Arabs and stereotypes

· Popular culture

When OJ Simpson was arrested for the murder of his wife, Time very controversially ran a picture on their cover of the legendary football player with a darkened face. They received a lot of flak for this because people drew racist connotations from it. The implication was that Simpson was obeying the darker instincts of the black race, in keeping with the colour of his skin. This is obviously a racist thought and, in a way, stereotypical.


That happened in 1994. But we still see stereotypical, racist behaviour on the part of the media all the time. In a recent article on the Illuminati and their control of media messages, found at, I wrote about how Hollywood movies routinely depict Arabs as little more than swarthy animals. They do not offer a nuanced variety of Arabs, depicting some one way and others another way, which of course is reality. Instead, they act like Mohammed Atta, Osama bin Laden, Khalid Sheikh Mohammed, represent the entirety of the Arabic race.

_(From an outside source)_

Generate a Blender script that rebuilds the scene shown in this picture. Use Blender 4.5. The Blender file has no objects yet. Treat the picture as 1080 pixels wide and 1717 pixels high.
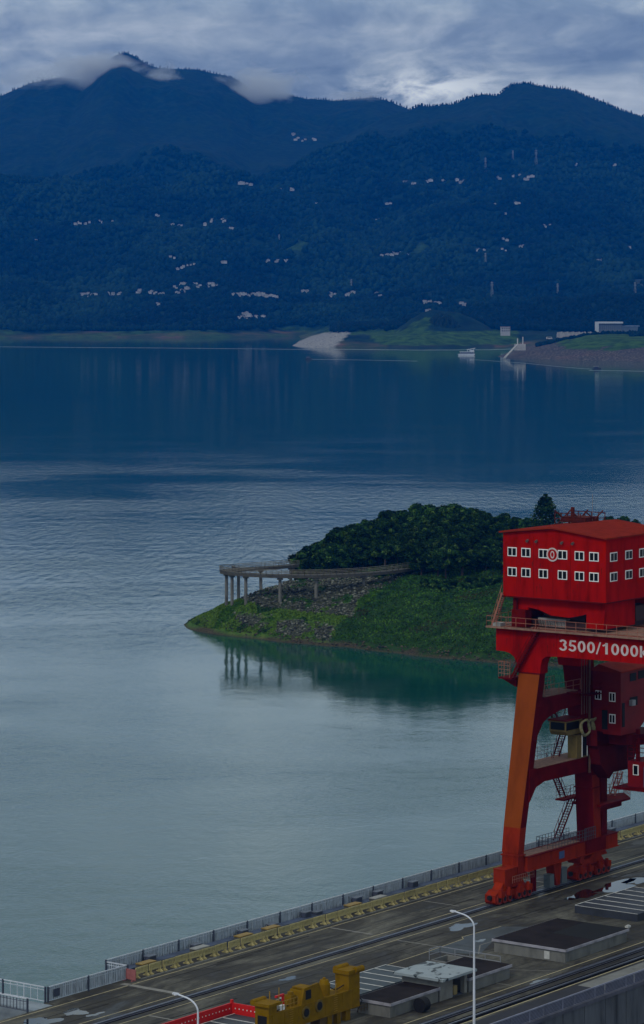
import bpy, bmesh, math, random
import numpy as np
from mathutils import Vector, Matrix
random.seed(7); rng = np.random.default_rng(11)
sc = bpy.context.scene; C = sc.collection
# ------------------------------------------------------------------ camera, sky, sun, exposure
F, HZ, HC = 5100.0, 470.0, 110.0          # focal length in photo pixels, horizon row, eye height over the water
cam = bpy.data.objects.new('camera', bpy.data.cameras.new('camera')); C.objects.link(cam); sc.camera = cam
cam.location = (0, 0, HC); cam.rotation_euler = (math.radians(90), 0, 0)
cam.data.sensor_fit = 'VERTICAL'; cam.data.sensor_height = 36; cam.data.lens = 36*F/1717
cam.data.shift_y = -(858.5-HZ)/1717; cam.data.clip_start = 1; cam.data.clip_end = 60000
SUN_EL, SUN_ROT = math.radians(42), math.radians(215)
W = bpy.data.worlds.new('World'); sc.world = W; W.use_nodes = True
nt = W.node_tree; nt.nodes.clear()
def N(t, ty, **k):
    n = t.nodes.new(ty)
    for a, b in k.items(): setattr(n, a, b)
    return n
def L(t, a, b): t.links.new(a, b)
out = N(nt, 'ShaderNodeOutputWorld'); bg = N(nt, 'ShaderNodeBackground'); bg.inputs['Strength'].default_value = 0.1
sky = N(nt, 'ShaderNodeTexSky', sky_type='NISHITA', sun_disc=False, sun_elevation=SUN_EL, sun_rotation=SUN_ROT, air_density=1.0, dust_density=2.0)
tc = N(nt, 'ShaderNodeTexCoord'); sep = N(nt, 'ShaderNodeSeparateXYZ'); L(nt, tc.outputs['Generated'], sep.inputs[0])
def noise(t, vec, scale, detail=5, rough=.55, dist=0.0, mscale=None, loc=(0,0,0)):
    if mscale:
        m = N(t, 'ShaderNodeMapping'); m.inputs['Scale'].default_value = mscale; m.inputs['Location'].default_value = loc; L(t, vec, m.inputs[0]); vec = m.outputs[0]
    n = N(t, 'ShaderNodeTexNoise'); n.inputs['Scale'].default_value = scale; n.inputs['Detail'].default_value = detail
    n.inputs['Roughness'].default_value = rough; n.inputs['Distortion'].default_value = dist; L(t, vec, n.inputs['Vector']); return n.outputs['Fac']
def ramp(t, fac, stops, interp='LINEAR'):
    r = N(t, 'ShaderNodeValToRGB'); r.color_ramp.interpolation = interp; e = r.color_ramp.elements
    while len(e) < len(stops): e.new(.5)
    for x, (p, c) in zip(e, stops): x.position = p; x.color = (*c, 1) if len(c) == 3 else c
    L(t, fac, r.inputs[0]); return r.outputs['Color']
def math_n(t, op, a, b=None, clamp=False):
    m = N(t, 'ShaderNodeMath', operation=op, use_clamp=clamp)
    for i, v in enumerate((a, b)):
        if v is None: continue
        if isinstance(v, (int, float)): m.inputs[i].default_value = v
        else: L(t, v, m.inputs[i])
    return m.outputs[0]
def mixc(t, fac, a, b, mode='MIX'):
    m = N(t, 'ShaderNodeMix', data_type='RGBA', blend_type=mode)
    for s, v in ((m.inputs['Factor'], fac), (m.inputs['A'], a), (m.inputs['B'], b)):
        if isinstance(v, tuple): s.default_value = (*v, 1) if len(v) == 3 else v
        elif isinstance(v, (int, float)): s.default_value = v
        else: L(t, v, s)
    return m.outputs['Result']
gv = tc.outputs['Generated']
c1 = noise(nt, gv, 1, 8, .56, .5, (13, 13, 44), (5.5, 9.0, 15.1))
c2 = noise(nt, gv, 1, 7, .58, .5, (60, 60, 130), (9.1, 2.0, .4))
cf = math_n(nt, 'ADD', math_n(nt, 'MULTIPLY', c1, .74), math_n(nt, 'MULTIPLY', c2, .26))
cl = ramp(nt, cf, [(.37, (2.6, 3.5, 4.6)), (.46, (3.7, 4.7, 5.7)), (.54, (5.7, 6.7, 7.3)), (.64, (8.8, 9.6, 9.8))])
# a thin bright break low over the saddle of the mountains, and an unseen brighter overcast band added for the water to reflect
dx = math_n(nt, 'DIVIDE', math_n(nt, 'SUBTRACT', sep.outputs[0], .034), .022); dz = math_n(nt, 'DIVIDE', math_n(nt, 'SUBTRACT', sep.outputs[2], .0625), .0065)
g = math_n(nt, 'POWER', 2.718, math_n(nt, 'MULTIPLY', math_n(nt, 'ADD', math_n(nt, 'MULTIPLY', dx, dx), math_n(nt, 'MULTIPLY', dz, dz)), -1.0))
brk = math_n(nt, 'MULTIPLY', g, ramp(nt, c2, [(.42, (0,0,0)), (.6, (1,1,1))]))
cl = mixc(nt, brk, cl, (14, 14.6, 14))
up = math_n(nt, 'MULTIPLY', sep.outputs[2], 1.0, True)
lift = ramp(nt, up, [(0, (1,1,1)), (.085, (1,1,1)), (.112, (1.7,1.75,1.68)), (.2, (1.5,1.52,1.46)), (.35, (1.4,1.38,1.25)), (1, (1.25,1.15,1.0))])
cl = mixc(nt, 1.0, cl, lift, 'MULTIPLY')
L(nt, mixc(nt, .95, sky.outputs[0], cl), bg.inputs['Color']); L(nt, bg.outputs[0], out.inputs['Surface'])
sl = bpy.data.lights.new('sun', 'SUN'); so = bpy.data.objects.new('sun', sl); C.objects.link(so)
sl.energy = 1.4; sl.angle = math.radians(11); sl.color = (1, .95, .88)
sd = Vector((math.sin(SUN_ROT)*math.cos(SUN_EL), math.cos(SUN_ROT)*math.cos(SUN_EL), math.sin(SUN_EL)))
so.rotation_euler = sd.to_track_quat('Z', 'Y').to_euler()
sc.view_settings.view_transform = 'Standard'; sc.view_settings.look = 'None'; sc.view_settings.gamma = 1; sc.view_settings.exposure = -0.45
sc.render.engine = 'CYCLES'; sc.cycles.volume_bounces = 6
HAZE_DENS = 4.6e-5; HAZE_COL = (.0, .25, 1.0)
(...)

The media does not, however, engage in this type of stereotypical behaviour for terrorists who are white. Timothy McVeigh, anyone? The weird fact is that I can only think of McVeigh’s example to represent what I am talking about because of the lack of media coverage of white terrorists. I can name Mohammed Atta and Khalid Sheikh Mohammed because of the constant mention of them in the media.

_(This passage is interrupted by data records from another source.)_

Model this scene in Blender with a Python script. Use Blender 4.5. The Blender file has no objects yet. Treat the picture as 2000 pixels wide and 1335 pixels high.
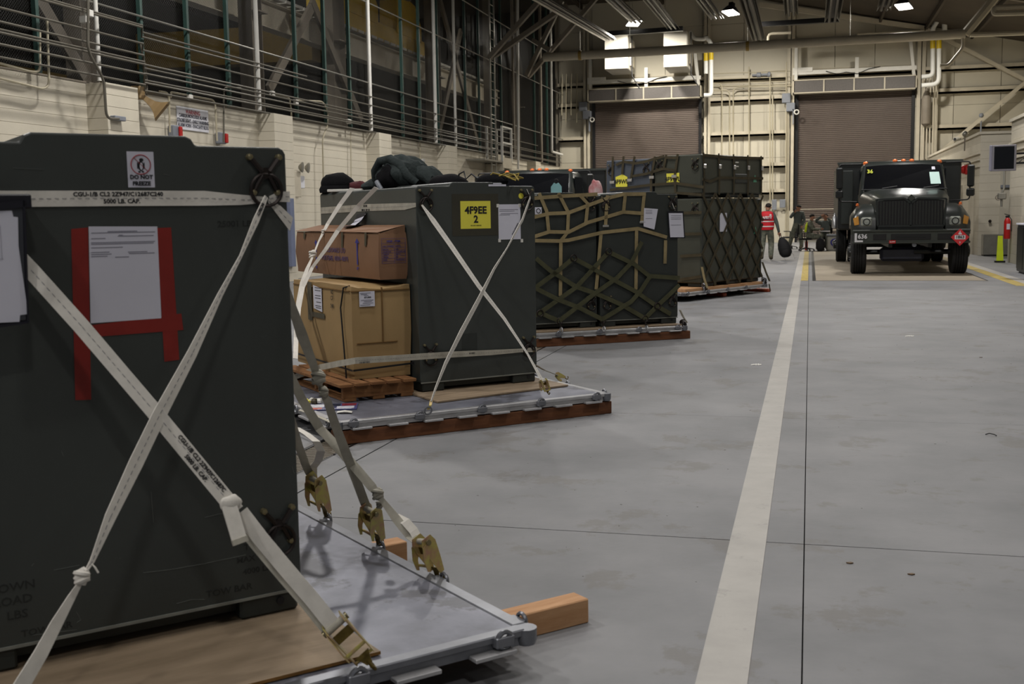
import bpy, math, random
from mathutils import Vector, Matrix
random.seed(7)
SC = bpy.context.scene
COL = SC.collection
# ---------------------------------------------------------------- camera
FPX, CX, CY, HC = 2200.0, 1000.0, 667.5, 1.45
_Y = Vector((582, -254.5, FPX)).normalized()
_Z = -(Vector((1, -.0155, 0)).cross(_Y)).normalized()
if _Z.y > 0: _Z = -_Z
_X = _Y.cross(_Z).normalized()
if _X.x < 0: _X = -_X
cam_d = bpy.data.cameras.new('camera'); cam = bpy.data.objects.new('camera', cam_d); COL.objects.link(cam)
cam_d.sensor_width = 36; cam_d.lens = FPX / 2000 * 36; cam_d.clip_end = 300; cam_d.clip_start = .1
_m = Matrix(((_X.x, -_X.y, -_X.z), (_Y.x, -_Y.y, -_Y.z), (_Z.x, -_Z.y, -_Z.z))).to_4x4()
_m.translation = (0, 0, HC); cam.matrix_world = _m
cam_d.dof.use_dof = True; cam_d.dof.focus_distance = 8.6; cam_d.dof.aperture_fstop = 6.3
SC.camera = cam
# ---------------------------------------------------------------- world, exposure
def lin(v):
    v /= 255.0
    return v / 12.92 if v <= .04045 else ((v + .055) / 1.055) ** 2.4
def rgb(r, g, b): return (lin(r), lin(g), lin(b), 1.0)
W = bpy.data.worlds.new('world'); SC.world = W; W.use_nodes = True
bg = W.node_tree.nodes['Background']; bg.inputs[0].default_value = (.86, .92, 1.0, 1); bg.inputs[1].default_value = .085
SC.view_settings.view_transform = 'Standard'; SC.view_settings.look = 'None'
SC.view_settings.exposure = 0.15; SC.view_settings.gamma = 1.0; SC.view_settings.use_curve_mapping = False
def lamp(name, loc, power, size=.5, col=(1, .86, .66), spread=170, rot=(0, 0, 0)):
    l = bpy.data.lights.new(name, 'AREA'); l.shape = 'SQUARE'; l.size = size; l.energy = power; l.color = col; l.spread = math.radians(spread)
    o = bpy.data.objects.new(name, l); COL.objects.link(o); o.location = loc; o.rotation_euler = rot
    return o
# high bay lamps of the hall, three of them in view (their housings are built further down)
LAMPS_SEEN = [(-7.76, 51.6, 9.98), (-3.42, 50.6, 10.02), (3.55, 49.2, 9.62)]
for p in LAMPS_SEEN: lamp('high_bay_light', (p[0], p[1], p[2] - .09), 820, .5, (1, .94, .83))
LAMPS_OFF = [(x, y, 9.6) for y in (-4, 6, 17, 29) for x in (-8.2, -2.6, 3.0)]
for x, y, z in LAMPS_OFF: lamp('high_bay_light', (x, y, z - .09), (430 if x < -5 else 210) * (.8 if y < 10 else 1.1) * (2.2 if (x > 2 and y > 20) else 1), .6, (1, .965, .93))

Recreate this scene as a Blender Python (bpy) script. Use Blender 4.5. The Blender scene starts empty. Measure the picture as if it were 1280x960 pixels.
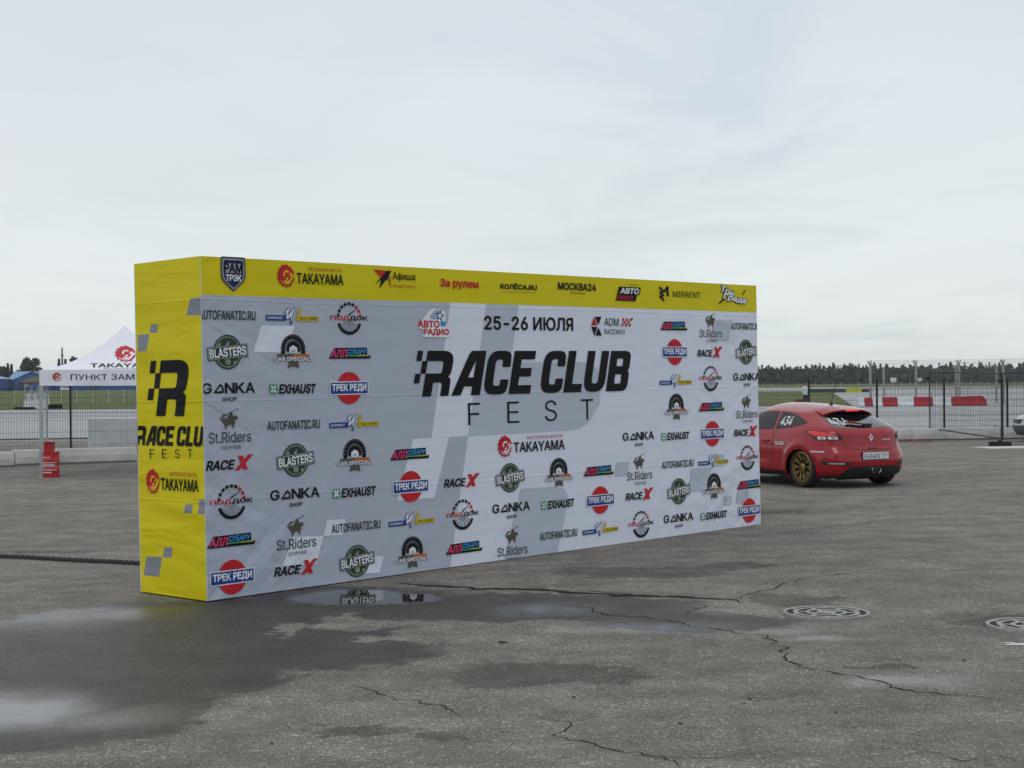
import bpy, bmesh, math, random, os
import numpy as np
from mathutils import Vector, Matrix, Euler, noise as mnoise
from mathutils.geometry import delaunay_2d_cdt
from mathutils.bvhtree import BVHTree

R = math.radians
scene = bpy.context.scene
COL = scene.collection
random.seed(7)

# ------------------------------------------------------------------ camera, sky, sun, exposure
PW, PH, PF = 1280.0, 960.0, 1930.0          # photo size and focal length in its pixels
CAM = Vector((0.0, 0.0, 1.871))
ROLL = R(0.45)
RIGHT = Vector((math.cos(ROLL), 0, -math.sin(ROLL)))
UP = Vector((math.sin(ROLL), 0, math.cos(ROLL)))
FWD = Vector((0, 1, 0))
cam_data = bpy.data.cameras.new('camera')
cam = bpy.data.objects.new('camera', cam_data)
COL.objects.link(cam)
cam.matrix_world = Matrix(((RIGHT.x, UP.x, 0, CAM.x), (0, 0, -1, CAM.y), (RIGHT.z, UP.z, 0, CAM.z), (0, 0, 0, 1)))
cam_data.sensor_width = 36.0
cam_data.lens = 36.0 * PF / PW
cam_data.clip_start = 0.1
cam_data.clip_end = 12000
scene.camera = cam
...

Racism affects coverage of stories on an even more subtle level. If a black child disappears, he or she does not receive the same blanket media coverage that would accompany the vanishing of a Caucasian child, with blue eyes, for example. If it were an Arab child missing, and a white Canadian child missing at the same time, guess which one would receive the most coverage?


I watch daytime soap operas and I remember reading years ago that whenever a particular soap opera magazine put African Americans on the cover, sales went down significantly. I find this hard to believe, given that the black audience for soaps like Young and the Restless is very high. I’m sure they buy magazines! But even assuming this is true from a commercial perspective, society as a whole needs to do what is necessary to reflect the diversity of the country as a whole. Maybe if more African Americans were on the cover, they would sell more. Or maybe they are aware of the racist attitude of some of the media, and choose to spend their money elsewhere.

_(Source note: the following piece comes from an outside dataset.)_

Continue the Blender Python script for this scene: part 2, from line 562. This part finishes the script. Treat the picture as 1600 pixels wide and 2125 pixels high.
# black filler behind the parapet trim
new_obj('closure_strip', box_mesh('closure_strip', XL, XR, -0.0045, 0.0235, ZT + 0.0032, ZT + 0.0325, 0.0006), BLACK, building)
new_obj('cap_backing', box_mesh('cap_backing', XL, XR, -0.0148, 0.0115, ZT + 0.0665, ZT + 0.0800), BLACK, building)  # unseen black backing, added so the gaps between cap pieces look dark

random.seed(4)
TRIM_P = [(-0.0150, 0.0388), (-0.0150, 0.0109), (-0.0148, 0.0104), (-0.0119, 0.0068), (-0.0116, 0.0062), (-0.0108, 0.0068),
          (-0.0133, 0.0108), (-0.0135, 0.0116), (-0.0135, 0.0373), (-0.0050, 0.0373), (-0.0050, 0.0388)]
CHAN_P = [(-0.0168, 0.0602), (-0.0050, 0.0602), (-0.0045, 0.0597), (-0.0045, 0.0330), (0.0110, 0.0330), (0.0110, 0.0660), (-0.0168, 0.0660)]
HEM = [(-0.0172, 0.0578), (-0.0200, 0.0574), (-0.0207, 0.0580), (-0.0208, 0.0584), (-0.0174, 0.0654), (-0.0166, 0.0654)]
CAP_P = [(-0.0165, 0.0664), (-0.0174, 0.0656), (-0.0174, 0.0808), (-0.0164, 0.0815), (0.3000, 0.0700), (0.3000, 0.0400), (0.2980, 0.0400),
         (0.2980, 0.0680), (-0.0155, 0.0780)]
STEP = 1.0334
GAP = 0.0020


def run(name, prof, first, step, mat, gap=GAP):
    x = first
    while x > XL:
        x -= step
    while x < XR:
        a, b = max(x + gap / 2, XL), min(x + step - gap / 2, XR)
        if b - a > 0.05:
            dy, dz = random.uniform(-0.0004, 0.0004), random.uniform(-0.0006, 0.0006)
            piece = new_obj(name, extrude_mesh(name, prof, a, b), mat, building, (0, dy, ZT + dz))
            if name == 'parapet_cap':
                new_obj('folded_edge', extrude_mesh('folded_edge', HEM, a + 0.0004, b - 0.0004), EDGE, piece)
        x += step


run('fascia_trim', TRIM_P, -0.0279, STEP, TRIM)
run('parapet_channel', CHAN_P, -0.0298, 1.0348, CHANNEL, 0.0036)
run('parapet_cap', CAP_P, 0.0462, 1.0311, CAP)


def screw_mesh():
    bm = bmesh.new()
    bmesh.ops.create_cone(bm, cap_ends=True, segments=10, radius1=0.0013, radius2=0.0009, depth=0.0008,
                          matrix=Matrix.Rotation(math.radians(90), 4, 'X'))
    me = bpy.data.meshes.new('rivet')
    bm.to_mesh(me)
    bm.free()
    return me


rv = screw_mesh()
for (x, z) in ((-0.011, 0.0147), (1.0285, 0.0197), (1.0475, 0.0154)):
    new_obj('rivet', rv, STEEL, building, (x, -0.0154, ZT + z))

As long as there are insecure people in the world, there will be racism for sure. But by pointing out examples, maybe our community can become more aware of signs to watch out for to shame those who exhibit racism. We can always hope!


Comments RSS
  1. SC

    Funny thing happened to me today. I got onto the bus, while displaying my Dalcard to the driver. While on my way to the back of the bus, he asked me if he could have a closer look at it. I was okay with that. I proceeded down the bus and took up a seat. In the subsequent bus stops that the bus stopped at, several university students got on, some of them not showing their university IDs properly. But the driver did not ask any one of them if he could see their card again. This struck me. Maybe I didn’t show my card properly to the driver, and so he requested to see it again, to check if I had a U-pass sticker. On the other hand, he might have wanted to see my Dalcard solely because I was brown. I hope that was not the case. If that was the case, I ask to myself, why does having brown skin make an individual I interact with suspect me of getting onto the bus without a proper U-pass sticker? Aren’t we all the same red inside, even though we may be fair or dark on the outside?

    • admin

      I have actually noticed the same thing on Halifax buses. I’ve often gotten on without a pass, and when I say I will show them after I sit down and find it, they just nod indifferently and barely look at it when I get around to showing them. But when someone else gets on who is Arabic, black, etc (especially men), the bus driver’s attitude can be very different. So I definitely have firsthand experience of what you went through today. I’m sorry to hear that but you seem to have a very healthy, philosophical attitude about it.